Теперь, напротив, мне приходится подставляться, утверждая, что в нынешней российской ситуации никакие аналогии не работают; что разговоры о феврале, грядущем октябре, оранжевой опасности и прочее суть попытки подменить анализ реальности одинаково устаревшими схемами. Первой о недопустимости аналогий сказала мне, вероятно, самая умная женщина, какую я когда-либо встречал, – Марья Васильевна Розанова. У нас с ней после первой Болотной был долгий и увлекательный телефонный разговор, во время которого она и заявила: нашим единственным методом суждения стала аналогия, ибо уж больно много было повторений в российской истории, из них-то она и состоит, но сейчас, добавила она, ничего похожего я не нахожу. Какое счастье, заметил я, мне-то уж казалось, что я нюх утратил. Но нельзя же допустить, МВ, что вы утратили нюх! Скорее вы яд утратите.

То, что я буду сейчас излагать, можно доказать, но это долго, многословно и неинтересно. Формат журнальной колонки не предполагает детального обоснования выводов, да к тому же количество дураков за последнее время несколько снизилось, или они ста ли вести себя тише, и потому общение упростилось. Русская государственность существует семь веков, и на протяжении этих веков она семь раз прошла один и тот же приблизительно столетний цикл. В цикле, как и в русском календарном году, четыре стадии: революция – заморозок – оттепель – застой. Причина этой цикличности довольно проста: таков путь всякой системы, развивающейся автоматически, без целеустремленных и сознательных попыток изменить естественный ход вещей. Российский народ не принимал участия в управлении государством, делегируя властные полномочия небольшой социальной группе, всегда выбиравшейся путем отрицательной селекции – по принципу, подмеченному однажды в детских играх Лидией Либединской: «Ваня пусть сидит на табуретке и будет начальник, потому что больше он ничего не умеет».

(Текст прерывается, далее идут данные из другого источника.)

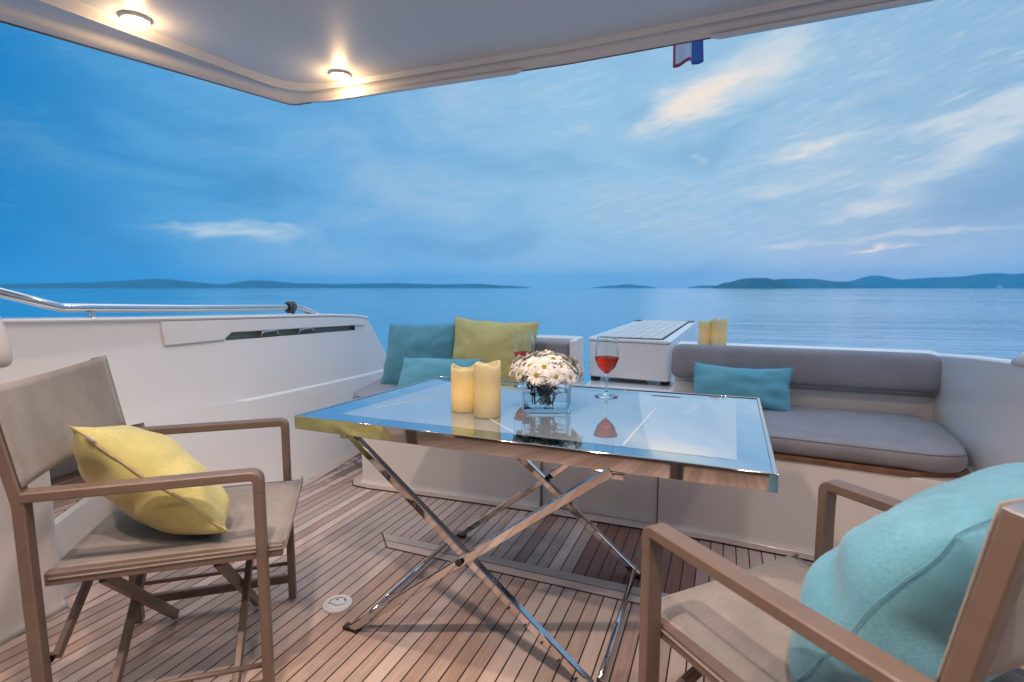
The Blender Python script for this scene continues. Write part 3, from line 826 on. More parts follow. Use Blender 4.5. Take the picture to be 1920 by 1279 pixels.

Характеризовать четыре стадии в подробностях я сейчас не буду, отсылая желающих к «Ж Д»; если коротко – всякая революция с двух сторон обставлена бунтами элит. Первый – бунт приверженцев старого порядка, не желающих приспосабливаться к новому; таковы Стрелецкий бунт, Тамбовское и Кронштадтское восстания, ГКЧП. Второй – бунт недавних вождей и хозяев, революционеров, которые не готовы к новой роли винтиков, бесправных исполнителей; собственно, этот бунт и знаменует конец революции, успех консервативного реванша. Типологически это бунт Артемия Волынского, декабристов, Тухачевского. Ему предшествует бегство олигархов – недавних фаворитов, тоже не сумевших вписаться в новый дискурс: Курбский, Меншиков, Троцкий, Березовский (в этой связи место ссылки Меншикова приобретает особую пикантность). Заморозок обычно заканчивается внешней войной – либо провальной, как Крымская, либо победоносной, но требующей слишком больших жертв, как Великая Отечественная. Оттепель порождает расцвет талантов (эпоха Екатерины, плеяда «Современника» и «Русского вестника», шестидесятничество XX века) и заканчивается репрессиями в адрес наиболее искренних и талантливых просветителей, поверивших, что перемены серьезны, то есть что они не носят сугубо косметического характера. Таковы судьбы Радищева и Новикова, Чернышевского и Михайлова, Синявского и Даниэля. Для застоя и предреволюционной лихорадки, увенчивающей его, характерна общенациональная депрессия в сочетании с расцветом декаданса (Серебряный век, советские семидесятые). Типологически наглядные, устойчивые архетипы можно перечислять бесконечно. Вот сюжет о поэте, нарраторе и новаторе, редакторе крупнейшего прогрессистского журнала эпохи, который открывает крупного идеологического романиста, публикует его, делает ему славу и расходится с ним: Некрасов и Достоевский разыграли будущую историю Твардовского и Солженицына в точнейших, мгновенно узнаваемых деталях. Тут возникают, кстати, и другие любопытные параллели: Сурков и Вышинский, например, но это уж игры. Факт тот, что на протяжении семи веков в разных декорациях играется одна и та же пьеса, в которой зал не принимает никакого участия: интерактивность еще не изобретена.